If you're willing to admit that light can change direction due to gravity then you admit that light, generally speaking, is effected by gravity. Now, let's say you have two rays coming from star 321. Ray A has a straight show to Earth. Ray B, however, coming from a point exactly adjacent to the point Ray A is immitting from, is "bent" by the gravitational field of star 654 then back to a point adjacent to Ray A on earch by bending around star 987. Are you saying that someone standing on Earth would see point A (from Ray A) 4 million years ago and simultaneously point B (from Ray B) 8 million years ago? The light is traveling from essentially the same point, and traveling at the same velocity, so Ray B must take longer to arrive at Earth than Ray B. At that rate, the person standing on the Earth could watch the death of star 321 twice, thanks only to a well-placed pair of gravitational fields. In any case, if light can be bent by a gravitational field, that suggests that there is a pull of sorts on the light. You can't suggest that it pulls everything... except light once it's perpendicular to the tangent of the gravitational field. That's like saying everything has a velocity... except things that jump up and down at the third hour of every seventh Sunday. It's not logical to say that gravity has an effect on light when it's convenient to view by today's means, but no effect when it disagrees with one of the greatest minds to ever live. Does that make me right? Of course not. I even said it was a crack-house thought process. But does that make me wrong? Nope. Only math and lots of experiments can make me wrong. Hopefully I will have a chance to prove myself wrong in a few years.
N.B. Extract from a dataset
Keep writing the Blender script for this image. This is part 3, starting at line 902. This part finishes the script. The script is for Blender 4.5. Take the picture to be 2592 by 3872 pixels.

Nexxo, I never claimed to be smarter than anyone, so don't try to give me that "stop thinking you're better than anyone else" ********. If you want to disprove that's one thing, but blatent flaming is just rediculous. Have a good one, guys. I finished my english paper and now I'm gone.
::EDIT:: Just read true the previous posts. And it has hardly remained on topic. So my post doesn't fit anymore. (Didn't say anything new either though) L
No problem with that. My thought is that it is good to keep an open mind, but as far as scientific proof goes, light in a vacuum travels at c (no more, no less), and gravity does not attract light but curves the space-time it travels through. Moreover I think you are tying up two vectors which are actually independent from each other. OK, experiment. The tennis ball launcher mentioned before, launches a tennis ball in a horizontal direction from a nozzle located three feet off the ground. At exactly the same time, you let go of an identical tennis ball at the same three feet off the ground. Which ball will hit the ground first? The answer is that they both hit the ground at the same time. Why? Because their movement/acceleration along the vertical vector is totally independent from their movement/acceleration along the horizontal vector. With light it is the same. Even if light were "attracted" by a black hole (rather than just following a straight line right into the gravity well of space-time), acceleration and speed along that gravitational vector is totally independent of its speed c along its straight-line vector. But we know from scientific observation and experiment that garvity curves space-time. I can't follow that line of reasoning at all, I'm afraid. Can you clarify? But I do think we have already discussed how gravity bends the path of light, by curving space-time, rather than affecting light directly (and think about it for a second: if light HAS NO MASS, than HOW CAN GRAVITY ATTRACT IT?). Cheese already proved you are wrong, mathematically, by quite simply demonstrating that the dimensions of your formula are incorrect. I never said you did. I said that stating that Einstein's E=mc^2 is wrong and your formula is correct, logically implied that you out-thought him. I was merely pointing out that given that that man was exceptionally smart in this field (not to mention there is a LOT of evidence to support his formula), that this was rather unlikely (a lot of people smarter than the both of us have tried). So please stop making it personal, OK?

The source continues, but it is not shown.